Certainly, the university will be keen to see the business school improve its academic rating which, at the last official assessment registered a distinctly middling 3A for its research, and Professor Antoniou may well be the person to do that. Originally from Cyprus, he comes with a strong track record having helped move the research rating at Brunel University from a 3 to a 4 out of 5, developing a department strong in postgraduate studies and research.

He then joined the Durham economics department in 1998 and moved it from being "a small underperforming department" to one awarded full marks in the research ratings and 24/24 in the separate assessment for teaching and learning. His own expertise lies in the field of financial futures and the stock market, and Professor Antoniou feels his arrival has brought with it an even more quantitative approach.

Durham is already popular around the world, with four out of five students coming from abroad, while a third of the teaching staff have international experience. The school gets some 700 applications for the 70 full MBA places, a degree of enthusiasm which, it says, means it has been able to tighten its admission criteria, and raise its prices. Peter Calladine from the Association of MBAs says that Durham has been around so long that it has no problems with "street cred", trading as "a quality school at a well- established university".

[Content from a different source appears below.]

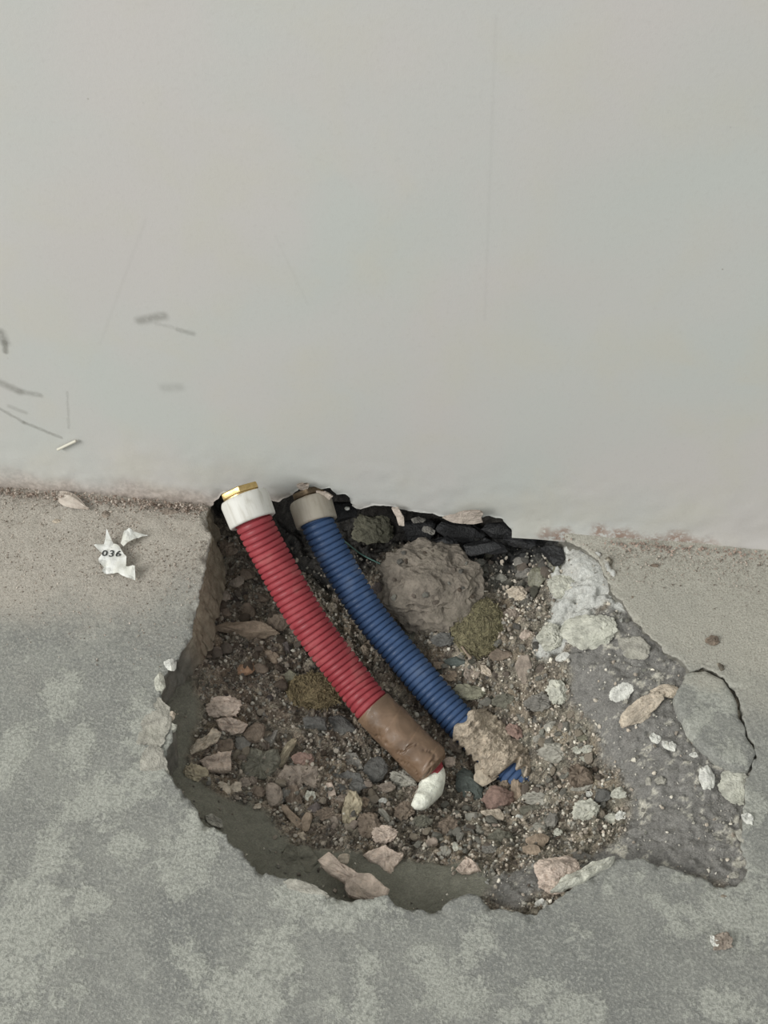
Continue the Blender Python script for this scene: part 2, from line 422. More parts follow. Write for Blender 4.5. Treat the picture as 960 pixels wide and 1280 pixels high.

All three of its courses, full-time, part-time and distance learning are accredited by AMBA. The department made it into the Financial Times's top 100 business schools last January, in joint 95th place along with Bath and Ashridge. But its ambition is on a different scale. "We're looking to be in the Top 50 and in the Top 10 in the UK," says Antoniou. "We'd like the same standing as the university itself, which is excellent."

It may have some way to go, however, as there are Durham graduates who feel that, rigorous as it is on the academic side, the course needs more direct involvement with the world of business. Jacqueline Phillipson, now working as a London business consultant, graduated last year and then went back to help the school strengthen its commercial links. Jacqueline feels her course had many strengths on the analytical side. Moreover, she got her current job thanks partly to the fact that one of her bosses is himself a Durham graduate, showing that there is some sort of network out there. But she believes that a substantial shift in focus is needed if Durham is to compete with the London Business School or the other big-hitters it has its eyes on. High-level theory, she suggests, needs to be matched with nuts and bolts knowledge of how to operate in commerce: "Now that I'm working, I'm surrounded by people with MBAs who have expectations of me that I can't necessarily meet," she says.

This may change. There has been a substantial investment in the new department, with some 25 new academic appointments in the past 18 months.

Certainly, the aggressive re-branding campaign that has accompanied the merger, with its "Made in Durham" catchline, is suggesting practicality rather than pie charts. According to Colette Knowles, the marketing manager at the business school, the learning business is now so competitive that MBA courses have taken on some of the characteristics normally associated with a fast-moving consumer durable, such as washing powder. And in comparison with other schools it seems good value for money, not to say cheap, and charges only €18,000 in comparison with the £18,500 asked by Bath, with which it competes. In the current climate, this could be a key factor.